[COLLECTED DATA]

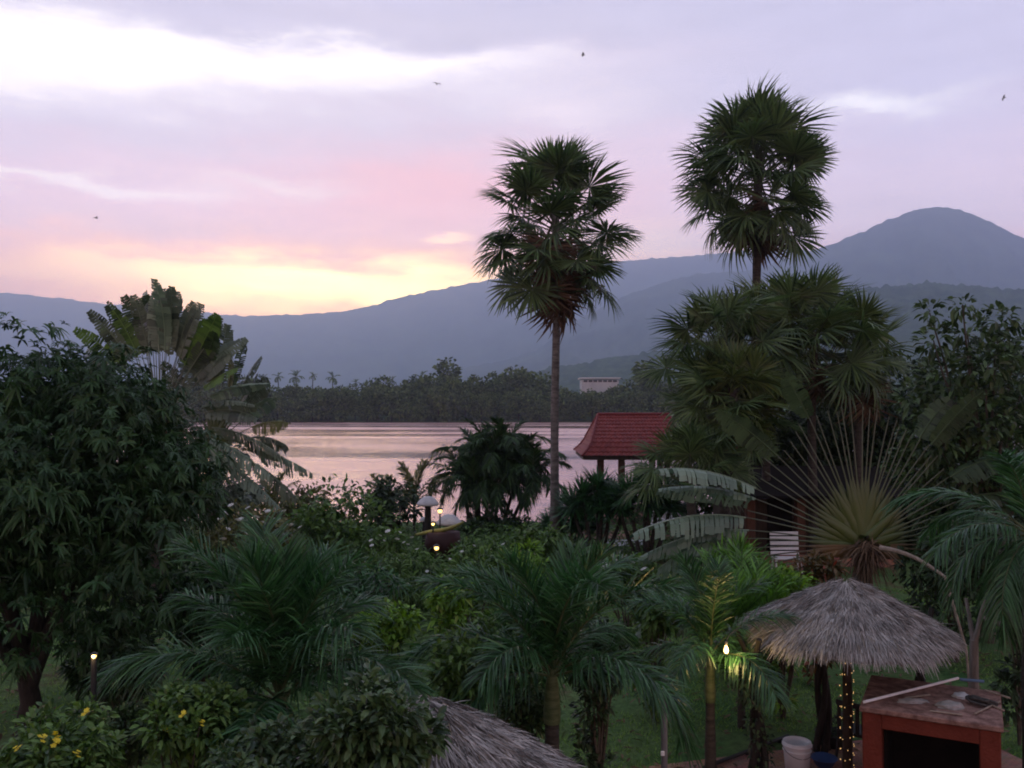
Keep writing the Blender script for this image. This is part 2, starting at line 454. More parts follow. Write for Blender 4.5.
    def leaves(s, P, D, N, L, W, droop=0., rnd=None, mi=0, prof=((0, .12), (.4, 1), (.75, .7), (1, .03)), fold=.18, g=None):
        """a batch of folded leaves, D the way each points, N its upper side"""
        n = len(P); D = unit(D); S_ = unit(np.cross(D, N)); U = np.cross(S_, D)
        L = np.broadcast_to(np.asarray(L, float), (n,)); W = np.broadcast_to(np.asarray(W, float), (n,))
        dr = np.broadcast_to(np.asarray(droop, float), (n,))
        k = len(prof); out = np.empty((n, k, 3, 3))
        for i, (t, w) in enumerate(prof):
            c = P + D * (L * t)[:, None] - UP * (dr * L * t * t)[:, None]
            sd = S_ * (W * .5 * w)[:, None]; lift = U * (W * w * fold)[:, None]
            out[:, i, 0] = c - sd + lift; out[:, i, 1] = c; out[:, i, 2] = c + sd + lift
        b = np.arange(n)[:, None, None] * (3 * k) + np.arange(k - 1)[None, :, None] * 3
        q = np.array([[0, 1, 4, 3], [1, 2, 5, 4]])
        f = (b[..., None] + q[None, None]).reshape(-1, 4)
        if rnd is None: rnd = np.random.default_rng(n).random(n)
        s.add(out, f, np.repeat(rnd, 3 * k), mi)

def link(name, me, parent=None, loc=(0, 0, 0), rot=None):
    o = bpy.data.objects.new(name, me); COL.objects.link(o)
    if rot is not None: o.matrix_basis = Matrix.Translation(Vector(loc)) @ rot
    else: o.location = loc
    if parent is not None: o.parent = parent
    return o
def tag(o, label, cat, group=None, kind=None):
    if label: o['label'] = label
    if cat: o['category'] = cat
    if group: o['group'] = group
    if kind: o['kind'] = kind
    return o
def thing(name, label, cat, loc, group=None, rz=0):
    o = bpy.data.objects.new(name, None); COL.objects.link(o)
    o.empty_display_size = .2
    o.location = tuple(loc); o.rotation_euler = (0, 0, rz)
    return tag(o, label, cat, group)
def structure(name, me, kind='structure'):
    o = link(name, me); o['kind'] = kind; return o
def frame(y, z):
    y = Vector(y).normalized(); z = Vector(z); x = y.cross(z)
    if x.length < 1e-4: x = y.cross(Vector((1, 0, 0)))
    x.normalize(); z = x.cross(y)
    return Matrix((x, y, z)).transposed().to_4x4()
def rng(s): return np.random.default_rng(s)
def sphere(g, n): return unit(g.normal(size=(n, 3)))

# ------------------------------------------------------------------ terrain, water, mountains
def smooth(a, b, x):
    t = np.clip((x - a) / (b - a), 0, 1); return t * t * (3 - 2 * t)
SHORE = 46.0
def ground_z(x, y):
    z = -3.0 * smooth(SHORE - 4, SHORE + 4, y) + 3.6 * smooth(276, 292, y)
    z = z + .05 * np.sin(x * .7 + 1.3 * np.sin(y * .31)) * smooth(6, 14, y) * (1 - smooth(30, 40, y))
    return z
xs = np.unique(np.concatenate([np.linspace(-40, 40, 81), np.geomspace(40, 7000, 30), -np.geomspace(40, 7000, 30)]))
ys = np.unique(np.concatenate([np.linspace(-30, 60, 91), np.linspace(60, 320, 60), np.geomspace(320, 6900, 30), -np.geomspace(30, 400, 8)]))
gx, gy = np.meshgrid(xs, ys)
b = MB()
nx = len(xs)
i = np.arange(len(ys) - 1)[:, None] * nx + np.arange(nx - 1)[None]
b.add(np.stack([gx, gy, ground_z(gx, gy)], -1), np.stack([i, i + 1, i + nx + 1, i + nx], -1).reshape(-1, 4), .5, 0, True)
structure('ground', b.mesh('ground', 'ground'))
WATER_Z = -1.0
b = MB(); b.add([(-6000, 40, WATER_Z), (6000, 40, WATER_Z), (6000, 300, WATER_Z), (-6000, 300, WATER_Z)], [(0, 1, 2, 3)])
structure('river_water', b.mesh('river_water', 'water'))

def ridge(name, pts, D, front, back, m, seed, spur=.4, rough=.012, nx=420, nyf=34, crest=0.):
    """a range of hills: crest line, spurs running down to the plain on this side, a plain back slope"""
    us = np.array([p[0] for p in pts], float); vs = np.array([p[1] for p in pts], float)
    u = np.linspace(us[0], us[-1], nx)
    v = np.interp(u, us, vs)
    ker = np.hanning(13); ker /= ker.sum()
    v = np.convolve(np.pad(v, 6, 'edge'), ker, 'valid')
    hh = H + (401 - v) / F * D
    ts = np.concatenate([np.linspace(0, 1, nyf), 1 + np.linspace(0, 1, 10)[1:]])
    V = np.empty((len(ts), nx, 3))
    for a, t in enumerate(ts):
        for c in range(nx):
            x0 = (u[c] - 512) / F * D
            if t <= 1:
                y = front + (D - front) * t
                n1 = mnoise.fractal(Vector((x0 / D * 9 + t * 1.1, t * 1.5, seed)), .9, 2.1, 5)
                w = 1 - abs(n1) * 1.5
                z = hh[c] * (t ** 1.25) * (1 - spur * (1 - t) * (1.0 - w))
            else:
                y = D + (back - D) * (t - 1); z = hh[c] * (1 - (t - 1) ** 1.3)
            n2 = mnoise.fractal(Vector((x0 * .02, y * .02, seed + 5)), .9, 2.1, 4)
            z += rough * hh.mean() * n2 + (crest * mnoise.noise(Vector((x0 * .09, y * .09, seed))) if crest else 0)
            V[a, c] = ((u[c] - 512) / F * y if t <= 1 else x0, y, z)
    b = MB(); i = np.arange(len(ts) - 1)[:, None] * nx + np.arange(nx - 1)[None]
    b.add(V, np.stack([i, i + 1, i + nx + 1, i + nx], -1).reshape(-1, 4), .5, 0, True)
    o = structure(name, b.mesh(name, m))
    return o
ridge('far_mountain_range', [(-420, 300), (-200, 296), (-80, 288), (0, 292), (50, 297), (100, 303), (160, 309), (240, 316), (330, 313), (375, 305), (400, 296), (440, 289),
      (500, 277), (560, 268), (600, 263), (640, 259), (700, 255), (745, 250), (800, 249), (900, 262), (1100, 290), (1500, 330)], 6200, 4300, 6850, 'hill', 2.0, spur=.7, rough=.018)
ridge('peaked_mountain', [(430, 372), (500, 362), (545, 347), (562, 328), (600, 308), (637, 291), (680, 277), (712, 272), (752, 270), (775, 262), (800, 255), (830, 245), (870, 228), (905, 213), (930, 206), (950, 206),
      (975, 213), (1000, 226), (1024, 237), (1070, 256), (1150, 280), (1350, 300), (1600, 320)], 4200, 2300, 5600, 'hill', 11.0, spur=.8, rough=.018)
ridge('wooded_foothill', [(500, 388), (545, 369), (590, 362), (640, 353), (670, 350), (720, 338), (780, 312), (830, 295), (870, 287), (900, 285), (930, 282), (960, 284),
      (1024, 290), (1100, 300), (1300, 320), (1600, 340)], 1700, 900, 2300, 'hill_near', 21.0, spur=.3, rough=.02, crest=9.0)

# ------------------------------------------------------------------ haze
b = MB(); b.box((0, 3425, 480), (14400, 7150, 970))
hm = bpy.data.materials.new('haze'); hm.use_nodes = True
t = hm.node_tree; t.nodes.clear()
ho = t.nodes.new('ShaderNodeOutputMaterial'); hv = t.nodes.new('ShaderNodeVolumePrincipled')
hv.inputs['Color'].default_value = (.63, .76, 1.0, 1); hv.inputs['Density'].default_value = 2.5e-4
hv.inputs['Anisotropy'].default_value = .7
t.links.new(hv.outputs[0], ho.inputs['Volume'])
hz = structure('haze', b.mesh('haze', hm), 'stuff')

# ------------------------------------------------------------------ far bank
def far_tree_meshes(seed, h, w):
    g = rng(seed); b = MB(); tk = MB()
    n = 1500
    lump = []
    for k in range(11):
        a = g.random() * 6.28; q = g.random()
        lump.append((math.cos(a) * w * .34 * math.sqrt(q), math.sin(a) * w * .34 * math.sqrt(q), h * (.12 + .75 * g.random()), w * (.16 + .12 * g.random())))
    lump = np.array(lump)
    L = lump[g.integers(0, len(lump), n)]
    d = sphere(g, n); d[:, 2] = d[:, 2] * .8 + .15
    P = L[:, :3] + d * L[:, 3:4] * (.55 + .5 * g.random((n, 1)))
    b.leaves(P, unit(d + .8 * sphere(g, n)), sphere(g, n), .95 + .6 * g.random(n), .6 + .4 * g.random(n), .25, g.random(n), prof=((0, .3), (.5, 1), (1, .1)))
    tk.tube([(0, 0, -1.5), (.1, 0, h * .3), (0, .1, h * .6)], (.35, .28, .12), 6)
    return b.mesh('crown', 'farleaf'), tk.mesh('trunk', 'bark')
FT = [far_tree_meshes(100 + k, h, w) for k, (h, w) in enumerate([(13, 13), (15, 12), (11, 14), (16, 15), (12, 11), (14, 16)])]
g = rng(5)
def far_tree(x, y, k, s, label, group='trees along the far river bank'):
    t = thing('riverside_tree', label, 'tree', (x, y, float(ground_z(x, y)) + .1), group, g.random() * 6.28)
    t.scale = (s, s, s)
    link('crown', FT[k][0], t); link('trunk', FT[k][1], t)
    return t
for row, (yy, cnt, lab) in enumerate([(281, 44, 'dark tree rising straight from the water line of the far bank, in its front row'),
                                      (296, 40, 'tree of the second row on the far bank, its crown showing above the water-side trees')]):
    for k in range(cnt):
        u = 170 + (k + .5 * row + g.random() * .5) * (560 / cnt)
        sc = (.70 if row == 0 else .90) * (.72 + .55 * g.random())
        if 572 < u < 622: sc = .62 + .1 * g.random()
        if 330 < u < 360 and row: sc *= .8
        far_tree((u - 512) / F * yy, yy + g.random() * 8, int(g.integers(0, 6)), sc, lab)
far_tree((642 - 512) / F * 298, 298, 3, 1.12, 'large dome-shaped tree on the far bank just to the right of the white building', None)
far_tree((446 - 512) / F * 300, 300, 3, 1.18, 'tallest rounded crown on the far bank, straight across the river from the clumped palms', None)
far_tree((520 - 512) / F * 300, 300, 5, 1.15, 'broad raised crown on the far bank just left of the tall palm trunk', None)

# coconut palms standing out of the far treeline
def pinnate(L, e0, arch, npair, ll, lw, seed, start=.12, plume=.35, droop=.35, rr=.018, fwd=.75, taper=.45, mid=0, leafi=1, sway=.1, prof=((0, .35), (.3, 1), (.7, .75), (1, .05))):
    """arching feather frond growing along +y from its base, gravity already bent in"""
    g = rng(seed); b = MB()
    n = 14; s = np.linspace(0, 1, n)
    ang = e0 - arch * s ** 1.4
    bend = sway * g.normal()
    st = L / (n - 1)
    y = np.concatenate(([0], np.cumsum(np.cos(ang[:-1]) * st))); z = np.concatenate(([0], np.cumsum(np.sin(ang[:-1]) * st)))
    pts = np.stack([bend * L * s * s, y, z], -1)
    b.tube(pts, rr * (1.05 - .9 * s), 5, .5, mid)
    q = np.linspace(start, 1, npair)
    for side in (-1, 1):
        qq = np.clip(q + g.normal(size=npair) * .006, 0, 1)
        P = np.stack([np.interp(qq, s, pts[:, c]) for c in range(3)], -1)
        T = unit(np.stack([np.interp(qq, s, np.gradient(pts[:, c])) for c in range(3)], -1))
        SD = unit(np.cross(T, UP + .001)) * side
        NU = unit(np.cross(SD * side, T))
        pl = plume * (g.random(npair) * 1.6 - .35)
        D = unit(SD * 1.0 + T * (fwd + .5 * qq[:, None]) + NU * pl[:, None] + .12 * g.normal(size=(npair, 3)))
        env = np.sin(np.pi * np.clip(.12 + .86 * (qq - start) / (1 - start), 0, 1)) ** .6
        Ls = ll * (taper + (1 - taper) * env) * (.85 + .3 * g.random(npair))
        b.leaves(P, D, NU + .5 * g.normal(size=(npair, 3)), Ls, lw * (.8 + .4 * g.random(npair)), droop * (.5 + g.random(npair)), g.random(npair), leafi, prof, fold=.12)
    return b
CF = [pinnate(4.6, e, .9 + .3 * k % 2, 26, 1.0, .16, 40 + k).mesh('frond', ['twig', 'farleaf']) for k, e in enumerate((1.2, .8, .4, .0, -.4))]
for k, (u, v) in enumerate([(278, 372), (296, 372), (313, 371), (333, 373), (262, 377), (392, 376), (421, 373), (356, 378)]):
    yy = 310 + 6 * (k % 3)
    top = at(u, v + 5, yy)
    t = thing('coconut_palm', None, 'palm tree', (top[0], yy, .4), 'coconut palms of the far bank', k)
    t['label'] = ['coconut palm over the far treeline, second from the traveller palm at left', 'coconut palm over the far treeline, third from the left-hand traveller palm',
                  'coconut palm over the far treeline, fourth from the left-hand traveller palm', 'coconut palm over the far treeline, fifth and last of the close row',
                  'first coconut palm of the far bank, half hidden beside the traveller palm blades', 'coconut palm on the far bank, left one of the spaced pair near the middle',
                  'coconut palm on the far bank nearest to the tallest rounded crown', 'short coconut palm alone on the far bank, just past the close row of five'][k]
    bt = MB(); zt = top[2] - .4
    bt.tube([(0, 0, -1), (.3, .2, zt * .5), (0, 0, zt)], (.25, .2, .16), 6); link('trunk', bt.mesh('trunk', 'palmbark_dark'), t)
    for j in range(16):
        link('frond', CF[j % 5], t, (0, 0, zt), Matrix.Rotation(j * 2.4, 4, 'Z') @ Matrix.Scale((.5, .72, .42, .62, .8)[k % 5], 4))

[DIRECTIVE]
Copy all lines from the data that hold the word "structure".

[RESPONSE TO THIS TASK]
def structure(name, me, kind='structure'):
structure('ground', b.mesh('ground', 'ground'))
structure('river_water', b.mesh('river_water', 'water'))
    o = structure(name, b.mesh(name, m))
hz = structure('haze', b.mesh('haze', hm), 'stuff')